== TASK DATA

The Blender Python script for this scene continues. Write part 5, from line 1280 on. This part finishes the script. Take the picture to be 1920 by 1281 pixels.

====
== TASK DATA

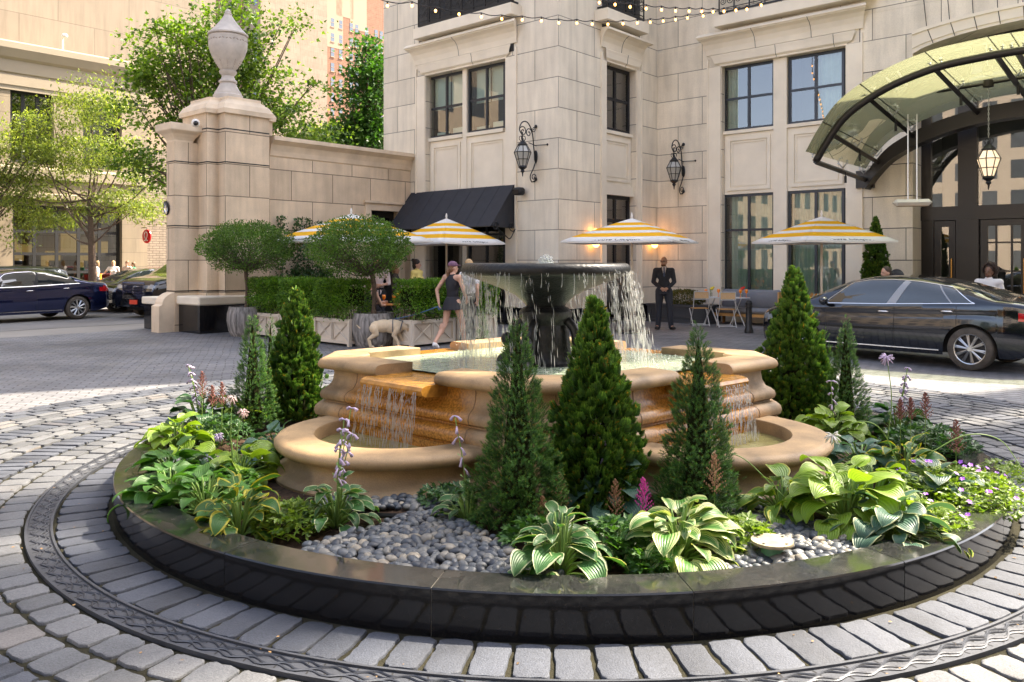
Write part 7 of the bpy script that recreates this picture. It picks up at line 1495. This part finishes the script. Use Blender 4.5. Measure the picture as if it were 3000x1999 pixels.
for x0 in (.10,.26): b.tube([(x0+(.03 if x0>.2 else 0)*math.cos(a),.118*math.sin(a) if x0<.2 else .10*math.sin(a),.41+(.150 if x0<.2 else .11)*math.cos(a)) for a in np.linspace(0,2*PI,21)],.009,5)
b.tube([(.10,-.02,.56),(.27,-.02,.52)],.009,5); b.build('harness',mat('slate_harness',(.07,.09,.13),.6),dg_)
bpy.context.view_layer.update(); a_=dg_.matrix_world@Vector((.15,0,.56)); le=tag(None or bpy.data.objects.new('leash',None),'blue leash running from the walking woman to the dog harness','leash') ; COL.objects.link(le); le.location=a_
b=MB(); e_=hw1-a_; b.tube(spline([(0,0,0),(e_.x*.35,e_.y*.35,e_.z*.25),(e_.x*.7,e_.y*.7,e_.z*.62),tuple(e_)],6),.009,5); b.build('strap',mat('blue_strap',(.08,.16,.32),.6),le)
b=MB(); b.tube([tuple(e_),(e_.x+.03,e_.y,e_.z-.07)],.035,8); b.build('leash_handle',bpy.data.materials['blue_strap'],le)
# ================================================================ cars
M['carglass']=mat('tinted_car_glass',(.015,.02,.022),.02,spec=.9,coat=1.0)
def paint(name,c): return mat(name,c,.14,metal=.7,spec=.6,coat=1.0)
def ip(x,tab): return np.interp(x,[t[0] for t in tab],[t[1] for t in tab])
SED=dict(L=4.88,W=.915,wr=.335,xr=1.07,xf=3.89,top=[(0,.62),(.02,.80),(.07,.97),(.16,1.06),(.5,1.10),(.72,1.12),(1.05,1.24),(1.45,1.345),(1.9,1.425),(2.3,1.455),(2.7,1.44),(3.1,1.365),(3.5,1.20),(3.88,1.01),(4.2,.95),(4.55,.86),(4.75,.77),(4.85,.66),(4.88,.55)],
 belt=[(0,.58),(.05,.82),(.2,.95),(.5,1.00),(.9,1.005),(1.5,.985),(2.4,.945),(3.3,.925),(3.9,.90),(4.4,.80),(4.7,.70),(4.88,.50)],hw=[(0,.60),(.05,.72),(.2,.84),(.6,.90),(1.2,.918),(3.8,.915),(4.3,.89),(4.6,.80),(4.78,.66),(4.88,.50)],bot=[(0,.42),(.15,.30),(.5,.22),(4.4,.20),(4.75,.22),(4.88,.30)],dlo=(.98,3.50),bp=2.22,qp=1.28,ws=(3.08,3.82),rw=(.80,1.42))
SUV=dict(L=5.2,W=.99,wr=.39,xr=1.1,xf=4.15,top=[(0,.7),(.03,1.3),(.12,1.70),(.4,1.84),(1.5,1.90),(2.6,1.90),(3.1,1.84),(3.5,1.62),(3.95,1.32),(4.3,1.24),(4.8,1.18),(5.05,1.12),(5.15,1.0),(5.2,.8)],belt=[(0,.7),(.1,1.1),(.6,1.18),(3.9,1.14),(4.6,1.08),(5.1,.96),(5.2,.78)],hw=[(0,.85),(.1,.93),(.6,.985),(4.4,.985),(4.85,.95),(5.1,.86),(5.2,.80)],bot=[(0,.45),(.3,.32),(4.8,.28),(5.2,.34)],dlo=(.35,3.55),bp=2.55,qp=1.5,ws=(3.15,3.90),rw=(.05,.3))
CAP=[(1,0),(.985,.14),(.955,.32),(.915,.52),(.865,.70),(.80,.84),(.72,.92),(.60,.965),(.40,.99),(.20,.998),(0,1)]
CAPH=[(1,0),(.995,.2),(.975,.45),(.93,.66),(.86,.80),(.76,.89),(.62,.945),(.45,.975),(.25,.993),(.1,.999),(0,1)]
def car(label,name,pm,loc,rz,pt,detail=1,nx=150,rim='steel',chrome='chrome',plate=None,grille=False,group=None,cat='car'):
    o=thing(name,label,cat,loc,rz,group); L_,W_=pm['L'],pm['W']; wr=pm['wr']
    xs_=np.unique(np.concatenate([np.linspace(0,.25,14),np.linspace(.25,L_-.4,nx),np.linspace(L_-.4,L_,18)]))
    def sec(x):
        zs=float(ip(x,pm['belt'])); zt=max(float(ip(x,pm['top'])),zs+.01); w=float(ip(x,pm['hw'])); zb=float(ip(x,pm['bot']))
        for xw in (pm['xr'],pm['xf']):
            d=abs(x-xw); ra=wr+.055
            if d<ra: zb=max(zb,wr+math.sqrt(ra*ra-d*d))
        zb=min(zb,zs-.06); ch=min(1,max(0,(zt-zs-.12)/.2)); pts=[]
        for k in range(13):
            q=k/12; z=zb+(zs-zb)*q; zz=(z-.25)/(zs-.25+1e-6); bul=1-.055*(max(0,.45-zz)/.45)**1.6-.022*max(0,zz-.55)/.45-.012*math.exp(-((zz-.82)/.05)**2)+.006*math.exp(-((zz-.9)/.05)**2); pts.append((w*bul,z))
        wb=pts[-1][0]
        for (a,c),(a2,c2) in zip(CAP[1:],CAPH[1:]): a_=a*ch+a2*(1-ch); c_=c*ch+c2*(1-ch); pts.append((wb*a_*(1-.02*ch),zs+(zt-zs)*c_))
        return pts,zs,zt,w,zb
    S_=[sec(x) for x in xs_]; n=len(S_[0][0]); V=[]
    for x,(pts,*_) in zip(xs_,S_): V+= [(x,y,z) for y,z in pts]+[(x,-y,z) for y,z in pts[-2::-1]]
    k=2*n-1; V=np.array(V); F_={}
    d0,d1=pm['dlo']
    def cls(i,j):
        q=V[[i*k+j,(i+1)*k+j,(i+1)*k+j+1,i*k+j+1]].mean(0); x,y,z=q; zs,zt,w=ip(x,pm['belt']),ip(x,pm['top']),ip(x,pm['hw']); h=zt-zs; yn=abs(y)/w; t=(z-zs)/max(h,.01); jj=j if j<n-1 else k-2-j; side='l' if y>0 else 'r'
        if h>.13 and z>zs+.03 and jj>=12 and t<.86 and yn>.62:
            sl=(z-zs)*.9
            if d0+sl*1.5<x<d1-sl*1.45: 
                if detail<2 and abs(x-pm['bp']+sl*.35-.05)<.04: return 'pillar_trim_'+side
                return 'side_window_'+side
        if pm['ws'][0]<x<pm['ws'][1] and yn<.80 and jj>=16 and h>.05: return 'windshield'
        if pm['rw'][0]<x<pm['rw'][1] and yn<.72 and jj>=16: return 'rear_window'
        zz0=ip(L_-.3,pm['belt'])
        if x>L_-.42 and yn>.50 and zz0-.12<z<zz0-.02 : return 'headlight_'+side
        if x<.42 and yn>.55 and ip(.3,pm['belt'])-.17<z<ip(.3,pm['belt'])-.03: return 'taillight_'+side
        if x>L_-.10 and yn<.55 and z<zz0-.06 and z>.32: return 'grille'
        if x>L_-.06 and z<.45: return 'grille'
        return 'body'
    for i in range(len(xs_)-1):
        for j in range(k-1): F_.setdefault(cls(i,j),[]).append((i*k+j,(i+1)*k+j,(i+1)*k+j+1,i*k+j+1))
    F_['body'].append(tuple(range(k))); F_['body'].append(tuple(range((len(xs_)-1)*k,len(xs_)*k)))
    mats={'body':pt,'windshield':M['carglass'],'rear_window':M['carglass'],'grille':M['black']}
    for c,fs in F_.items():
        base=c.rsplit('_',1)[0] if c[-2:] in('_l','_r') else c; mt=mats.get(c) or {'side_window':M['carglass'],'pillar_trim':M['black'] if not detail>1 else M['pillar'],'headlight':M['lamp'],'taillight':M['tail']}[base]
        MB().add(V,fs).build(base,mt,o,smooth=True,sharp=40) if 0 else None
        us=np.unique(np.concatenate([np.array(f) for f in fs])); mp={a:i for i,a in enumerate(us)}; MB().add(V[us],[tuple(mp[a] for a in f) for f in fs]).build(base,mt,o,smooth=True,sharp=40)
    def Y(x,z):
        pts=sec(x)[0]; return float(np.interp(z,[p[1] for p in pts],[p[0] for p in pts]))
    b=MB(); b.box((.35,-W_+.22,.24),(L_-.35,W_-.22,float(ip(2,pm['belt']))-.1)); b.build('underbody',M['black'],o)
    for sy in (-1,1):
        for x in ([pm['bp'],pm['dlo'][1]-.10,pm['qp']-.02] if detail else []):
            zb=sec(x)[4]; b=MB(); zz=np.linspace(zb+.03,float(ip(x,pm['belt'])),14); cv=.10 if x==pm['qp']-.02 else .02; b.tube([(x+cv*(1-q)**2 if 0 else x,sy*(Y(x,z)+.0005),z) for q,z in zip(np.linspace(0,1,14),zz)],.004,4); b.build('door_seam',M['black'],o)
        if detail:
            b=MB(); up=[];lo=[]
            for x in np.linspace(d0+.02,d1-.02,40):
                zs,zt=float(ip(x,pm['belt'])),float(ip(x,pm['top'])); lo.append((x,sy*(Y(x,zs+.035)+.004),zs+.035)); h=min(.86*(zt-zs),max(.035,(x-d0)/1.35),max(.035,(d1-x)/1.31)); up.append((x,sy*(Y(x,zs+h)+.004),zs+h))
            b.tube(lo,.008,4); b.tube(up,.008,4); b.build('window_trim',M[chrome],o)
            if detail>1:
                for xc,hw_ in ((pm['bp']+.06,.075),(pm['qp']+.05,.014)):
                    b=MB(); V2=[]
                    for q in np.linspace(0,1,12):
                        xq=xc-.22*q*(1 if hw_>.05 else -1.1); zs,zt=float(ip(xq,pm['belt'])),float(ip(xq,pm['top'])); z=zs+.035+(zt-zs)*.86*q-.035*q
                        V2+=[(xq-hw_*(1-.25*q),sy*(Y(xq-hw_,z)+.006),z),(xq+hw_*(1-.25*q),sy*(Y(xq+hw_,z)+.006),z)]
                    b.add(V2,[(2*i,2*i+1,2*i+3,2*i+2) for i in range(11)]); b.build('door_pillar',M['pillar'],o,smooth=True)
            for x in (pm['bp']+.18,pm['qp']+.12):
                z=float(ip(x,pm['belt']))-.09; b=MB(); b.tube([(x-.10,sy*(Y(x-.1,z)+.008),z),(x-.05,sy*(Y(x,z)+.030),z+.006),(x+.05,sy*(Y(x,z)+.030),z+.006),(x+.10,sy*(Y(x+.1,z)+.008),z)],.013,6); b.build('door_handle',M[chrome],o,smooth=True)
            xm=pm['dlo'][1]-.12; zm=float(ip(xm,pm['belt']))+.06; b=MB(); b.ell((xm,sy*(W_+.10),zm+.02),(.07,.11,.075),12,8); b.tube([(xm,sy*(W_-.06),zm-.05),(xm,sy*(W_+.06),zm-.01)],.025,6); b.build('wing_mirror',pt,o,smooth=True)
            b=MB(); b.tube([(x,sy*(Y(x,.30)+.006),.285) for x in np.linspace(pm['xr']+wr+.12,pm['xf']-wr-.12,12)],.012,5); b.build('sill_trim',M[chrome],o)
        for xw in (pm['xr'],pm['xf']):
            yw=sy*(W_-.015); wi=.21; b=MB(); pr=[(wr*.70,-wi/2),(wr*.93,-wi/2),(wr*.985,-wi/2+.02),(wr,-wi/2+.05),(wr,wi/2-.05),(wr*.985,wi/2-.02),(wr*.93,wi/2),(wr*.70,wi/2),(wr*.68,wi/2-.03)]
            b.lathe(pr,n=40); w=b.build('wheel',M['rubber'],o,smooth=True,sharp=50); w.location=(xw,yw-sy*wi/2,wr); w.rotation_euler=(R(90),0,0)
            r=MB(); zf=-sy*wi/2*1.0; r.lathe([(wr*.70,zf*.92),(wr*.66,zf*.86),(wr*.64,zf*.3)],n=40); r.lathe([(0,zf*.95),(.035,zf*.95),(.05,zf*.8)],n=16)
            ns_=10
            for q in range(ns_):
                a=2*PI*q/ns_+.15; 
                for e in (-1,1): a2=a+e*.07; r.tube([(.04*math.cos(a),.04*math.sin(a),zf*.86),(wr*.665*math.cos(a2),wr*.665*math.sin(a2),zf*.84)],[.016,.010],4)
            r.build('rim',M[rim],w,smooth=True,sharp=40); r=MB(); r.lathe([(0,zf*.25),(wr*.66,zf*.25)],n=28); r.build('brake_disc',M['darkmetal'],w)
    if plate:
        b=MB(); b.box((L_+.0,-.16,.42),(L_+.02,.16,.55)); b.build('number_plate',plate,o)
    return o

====
== TASK DATA

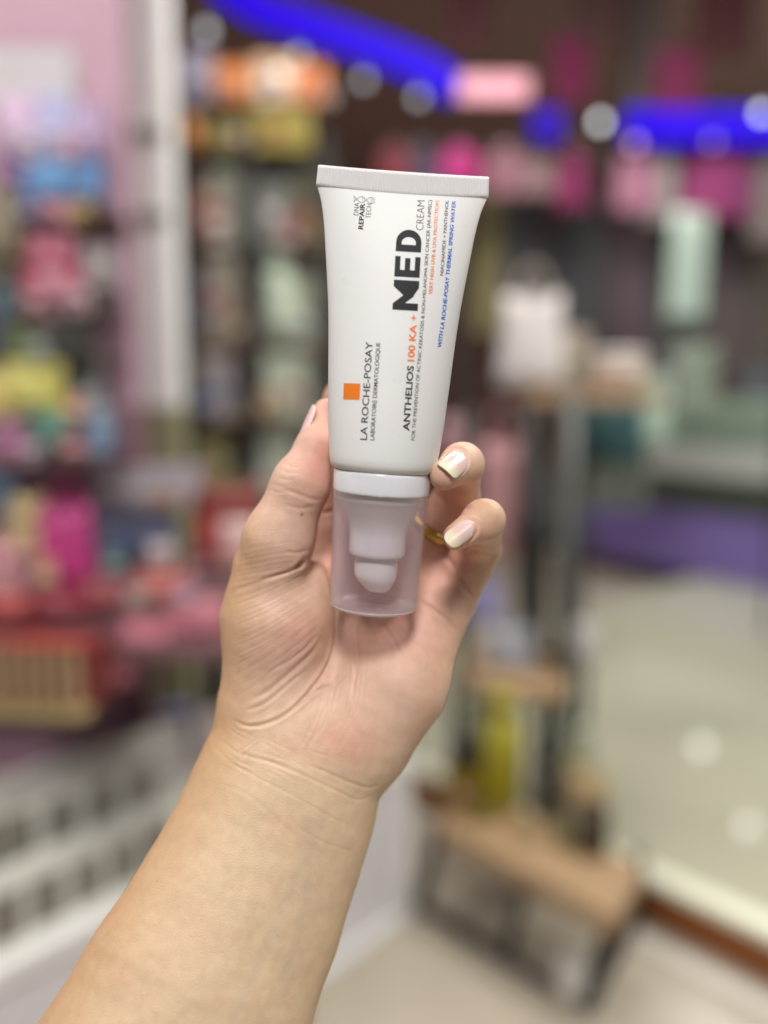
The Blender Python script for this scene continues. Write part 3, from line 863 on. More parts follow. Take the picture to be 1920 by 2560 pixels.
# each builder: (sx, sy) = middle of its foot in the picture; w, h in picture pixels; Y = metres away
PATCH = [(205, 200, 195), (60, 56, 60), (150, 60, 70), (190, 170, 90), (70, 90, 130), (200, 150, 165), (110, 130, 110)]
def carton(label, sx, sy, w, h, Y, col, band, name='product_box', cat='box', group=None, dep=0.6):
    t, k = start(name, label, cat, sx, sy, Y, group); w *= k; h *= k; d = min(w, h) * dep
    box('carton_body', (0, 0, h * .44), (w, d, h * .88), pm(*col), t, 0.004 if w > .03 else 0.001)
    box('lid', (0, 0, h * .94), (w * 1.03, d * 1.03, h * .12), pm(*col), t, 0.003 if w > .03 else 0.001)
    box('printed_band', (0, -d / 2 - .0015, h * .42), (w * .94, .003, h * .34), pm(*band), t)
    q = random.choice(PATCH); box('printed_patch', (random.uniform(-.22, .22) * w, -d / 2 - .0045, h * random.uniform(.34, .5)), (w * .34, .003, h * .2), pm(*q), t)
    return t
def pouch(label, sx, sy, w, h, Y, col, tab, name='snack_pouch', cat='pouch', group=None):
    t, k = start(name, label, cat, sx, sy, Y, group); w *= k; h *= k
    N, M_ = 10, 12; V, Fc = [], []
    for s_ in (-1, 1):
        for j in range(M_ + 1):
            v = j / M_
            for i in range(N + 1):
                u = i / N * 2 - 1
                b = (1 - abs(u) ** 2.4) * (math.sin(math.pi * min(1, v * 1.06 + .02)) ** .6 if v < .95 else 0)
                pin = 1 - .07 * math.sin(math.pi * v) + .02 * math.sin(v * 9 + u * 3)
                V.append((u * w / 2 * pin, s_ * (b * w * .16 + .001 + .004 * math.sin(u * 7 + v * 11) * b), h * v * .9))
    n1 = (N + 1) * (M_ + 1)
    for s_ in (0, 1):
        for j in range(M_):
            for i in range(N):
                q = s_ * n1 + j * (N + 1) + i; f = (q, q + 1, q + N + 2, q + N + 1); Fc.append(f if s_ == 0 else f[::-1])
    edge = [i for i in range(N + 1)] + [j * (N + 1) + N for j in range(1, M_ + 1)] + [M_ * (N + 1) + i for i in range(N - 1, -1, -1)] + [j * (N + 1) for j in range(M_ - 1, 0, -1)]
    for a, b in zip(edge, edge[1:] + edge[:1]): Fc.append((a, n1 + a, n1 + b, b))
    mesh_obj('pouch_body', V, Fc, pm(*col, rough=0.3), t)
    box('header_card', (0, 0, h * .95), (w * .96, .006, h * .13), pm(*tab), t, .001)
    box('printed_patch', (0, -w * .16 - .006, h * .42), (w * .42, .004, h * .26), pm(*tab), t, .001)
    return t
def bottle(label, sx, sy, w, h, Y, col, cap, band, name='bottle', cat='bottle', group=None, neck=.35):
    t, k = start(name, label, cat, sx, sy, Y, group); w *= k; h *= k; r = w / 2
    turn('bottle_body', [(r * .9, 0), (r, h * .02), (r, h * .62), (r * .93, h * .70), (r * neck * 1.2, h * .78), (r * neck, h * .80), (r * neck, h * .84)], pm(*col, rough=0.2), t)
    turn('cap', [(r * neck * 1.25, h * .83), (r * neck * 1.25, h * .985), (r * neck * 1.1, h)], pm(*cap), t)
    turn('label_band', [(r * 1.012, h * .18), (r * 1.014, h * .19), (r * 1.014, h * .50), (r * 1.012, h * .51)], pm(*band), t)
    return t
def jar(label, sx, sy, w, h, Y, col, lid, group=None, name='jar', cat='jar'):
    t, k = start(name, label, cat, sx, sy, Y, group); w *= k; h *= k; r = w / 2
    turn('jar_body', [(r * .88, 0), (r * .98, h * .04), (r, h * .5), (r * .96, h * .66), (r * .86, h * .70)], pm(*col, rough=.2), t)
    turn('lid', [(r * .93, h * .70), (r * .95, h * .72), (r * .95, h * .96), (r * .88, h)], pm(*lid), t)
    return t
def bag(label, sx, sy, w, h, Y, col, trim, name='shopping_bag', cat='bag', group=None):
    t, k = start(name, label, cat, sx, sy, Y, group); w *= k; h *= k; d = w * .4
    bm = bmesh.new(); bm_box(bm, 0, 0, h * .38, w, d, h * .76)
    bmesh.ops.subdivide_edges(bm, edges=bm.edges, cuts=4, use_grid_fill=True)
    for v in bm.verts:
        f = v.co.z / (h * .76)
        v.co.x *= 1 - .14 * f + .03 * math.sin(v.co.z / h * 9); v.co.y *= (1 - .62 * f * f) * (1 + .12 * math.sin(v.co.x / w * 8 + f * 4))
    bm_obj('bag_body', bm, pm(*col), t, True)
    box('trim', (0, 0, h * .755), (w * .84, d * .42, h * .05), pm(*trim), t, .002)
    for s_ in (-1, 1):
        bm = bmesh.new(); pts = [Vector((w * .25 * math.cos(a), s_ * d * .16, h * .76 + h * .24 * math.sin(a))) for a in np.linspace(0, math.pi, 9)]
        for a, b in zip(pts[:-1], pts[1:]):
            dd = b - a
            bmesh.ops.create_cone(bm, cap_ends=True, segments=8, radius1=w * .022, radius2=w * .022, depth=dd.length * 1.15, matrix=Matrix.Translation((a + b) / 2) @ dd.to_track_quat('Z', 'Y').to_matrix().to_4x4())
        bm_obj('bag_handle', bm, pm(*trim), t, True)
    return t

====

GIVEN INSTRUCTION
Find each line that has the word "Write", then copy it out.

ANSWER FOR THIS EXERCISE
The Blender Python script for this scene continues. Write part 5, from line 1280 on. This part finishes the script. Take the picture to be 1920 by 1281 pixels.
Write part 7 of the bpy script that recreates this picture. It picks up at line 1495. This part finishes the script. Use Blender 4.5. Measure the picture as if it were 3000x1999 pixels.
The Blender Python script for this scene continues. Write part 3, from line 863 on. More parts follow. Take the picture to be 1920 by 2560 pixels.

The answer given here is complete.